» **WHAT NEEDS TO BE DONE**
Output the full listing below exactly, without the pictures.
** Begin SUPPLIED INFORMATION **
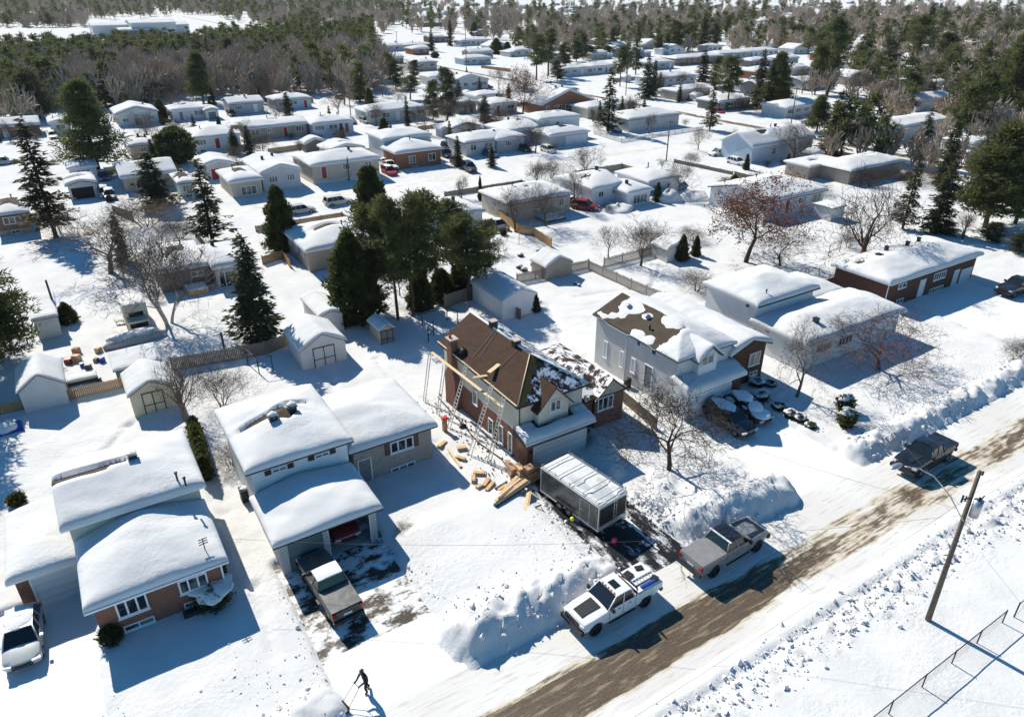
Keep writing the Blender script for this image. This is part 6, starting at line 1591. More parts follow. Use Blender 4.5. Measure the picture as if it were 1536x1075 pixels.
# sheds near the back fence
def shed(label, fl, fr, depth, ze, crop, p=.55, wall='siding_light', doors=True, trim='trim_dark', T=.3, dmat='trim_white', kind='y', dframe='trim_dark', dw=.45):
    t = thing('garden_shed', label, 'shed'); A = P(*K(crop, *fl), ze); B_ = P(*K(crop, *fr), ze)
    x0, y0, x1 = A[0], (A[1] + B_[1]) / 2, B_[0]
    wing(t, x0, y0, x1, y0 + depth, ze, kind, p, wall, .18, T, trim=trim, step=.22, seed=rh.randint(0, 99), k=.35, fascia=.12)
    if doors:
        c = (x0 + x1) / 2; w = (x1 - x0) * dw / 2; m = MB(); yf = y0 + .18; zt = ze - .1
        m.box(c - w, yf - .04, 0, c + w, yf, zt); o = m.build('door', dmat, t)
        m = MB()
        for q in (c - w, c - .04, c + w - .08): m.box(q, yf - .07, 0, q + .08, yf - .03, zt)
        m.box(c - w, yf - .075, zt - .08, c + w, yf - .03, zt); m.box(c - w, yf - .075, zt * .45, c + w, yf - .03, zt * .45 + .07); m.build('door_trim', dframe, o)
    HOUSE_BOX.append((x0, y0, x1, y0 + depth)); return t
shed('cream shed with black trimmed double doors at the end of the tan fence', (735, 300), (1005, 215), 4.6, 2.3, '1', wall='siding_paleyellow', dmat='siding_paleyellow')
shed('white shed with a steep dark edged roof at the left edge', (92, 275), (378, 205), 5.0, 2.4, '1', .75, 'siding_light', doors=False, T=.14)
shed('grey white shed with a dark framed double door behind the white house', (265, 1030), (540, 958), 5.2, 2.4, 'F', .55, 'siding_light', dmat='siding_light')
shed('little barn roofed shed with a black door', (722, 912), (818, 888), 3.2, 1.9, 'F', .6, 'siding_beige', dmat='door_grey', T=.14, dw=.75)
shed('white garage behind the grey white shed', (372, 828), (527, 800), 6, 2.4, 'F', .35, 'siding_light', doors=False)
shed('white shed beside a cone cedar in the deep snow yard', (-25, 745), (178, 692), 7.0, 2.5, 'G', .4, 'siding_white', doors=False, trim='trim_white', T=.35)
shed('little snowy shed between two cone cedars', (925, 445), (1065, 415), 3.4, 2.0, 'G', .3, 'siding_light', doors=False, T=.35)
shed('small pale shed with a window behind the oak', (438, 205), (515, 185), 3.6, 2.4, 'H', .05, 'siding_light', doors=False, kind='x', T=.15)
shed('brown shed under a snow cap inside the board fence', (225, 545), (385, 510), 3.6, 2.0, 'G', .5, 'siding_tan', doors=False, T=.35)
shed('white outbuilding beside the round cedar at the left', (178, 850), (335, 820), 6.5, 2.6, 'E', .05, 'siding_light', doors=False, kind='shed', T=.3)
shed('low teal edged shelter under snow beside the cream shed', (655, 160), (930, 60), 3.4, 1.7, '1', .12, 'tarp_teal', doors=False, kind='shed', T=.25)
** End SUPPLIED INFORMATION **
» **TASK RESPONSE**
Keep writing the Blender script for this image. This is part 6, starting at line 1591. More parts follow. Use Blender 4.5. Measure the picture as if it were 1536x1075 pixels.
# sheds near the back fence
def shed(label, fl, fr, depth, ze, crop, p=.55, wall='siding_light', doors=True, trim='trim_dark', T=.3, dmat='trim_white', kind='y', dframe='trim_dark', dw=.45):
    t = thing('garden_shed', label, 'shed'); A = P(*K(crop, *fl), ze); B_ = P(*K(crop, *fr), ze)
    x0, y0, x1 = A[0], (A[1] + B_[1]) / 2, B_[0]
    wing(t, x0, y0, x1, y0 + depth, ze, kind, p, wall, .18, T, trim=trim, step=.22, seed=rh.randint(0, 99), k=.35, fascia=.12)
    if doors:
        c = (x0 + x1) / 2; w = (x1 - x0) * dw / 2; m = MB(); yf = y0 + .18; zt = ze - .1
        m.box(c - w, yf - .04, 0, c + w, yf, zt); o = m.build('door', dmat, t)
        m = MB()
        for q in (c - w, c - .04, c + w - .08): m.box(q, yf - .07, 0, q + .08, yf - .03, zt)
        m.box(c - w, yf - .075, zt - .08, c + w, yf - .03, zt); m.box(c - w, yf - .075, zt * .45, c + w, yf - .03, zt * .45 + .07); m.build('door_trim', dframe, o)
    HOUSE_BOX.append((x0, y0, x1, y0 + depth)); return t
shed('cream shed with black trimmed double doors at the end of the tan fence', (735, 300), (1005, 215), 4.6, 2.3, '1', wall='siding_paleyellow', dmat='siding_paleyellow')
shed('white shed with a steep dark edged roof at the left edge', (92, 275), (378, 205), 5.0, 2.4, '1', .75, 'siding_light', doors=False, T=.14)
shed('grey white shed with a dark framed double door behind the white house', (265, 1030), (540, 958), 5.2, 2.4, 'F', .55, 'siding_light', dmat='siding_light')
shed('little barn roofed shed with a black door', (722, 912), (818, 888), 3.2, 1.9, 'F', .6, 'siding_beige', dmat='door_grey', T=.14, dw=.75)
shed('white garage behind the grey white shed', (372, 828), (527, 800), 6, 2.4, 'F', .35, 'siding_light', doors=False)
shed('white shed beside a cone cedar in the deep snow yard', (-25, 745), (178, 692), 7.0, 2.5, 'G', .4, 'siding_white', doors=False, trim='trim_white', T=.35)
shed('little snowy shed between two cone cedars', (925, 445), (1065, 415), 3.4, 2.0, 'G', .3, 'siding_light', doors=False, T=.35)
shed('small pale shed with a window behind the oak', (438, 205), (515, 185), 3.6, 2.4, 'H', .05, 'siding_light', doors=False, kind='x', T=.15)
shed('brown shed under a snow cap inside the board fence', (225, 545), (385, 510), 3.6, 2.0, 'G', .5, 'siding_tan', doors=False, T=.35)
shed('white outbuilding beside the round cedar at the left', (178, 850), (335, 820), 6.5, 2.6, 'E', .05, 'siding_light', doors=False, kind='shed', T=.3)
shed('low teal edged shelter under snow beside the cream shed', (655, 160), (930, 60), 3.4, 1.7, '1', .12, 'tarp_teal', doors=False, kind='shed', T=.25)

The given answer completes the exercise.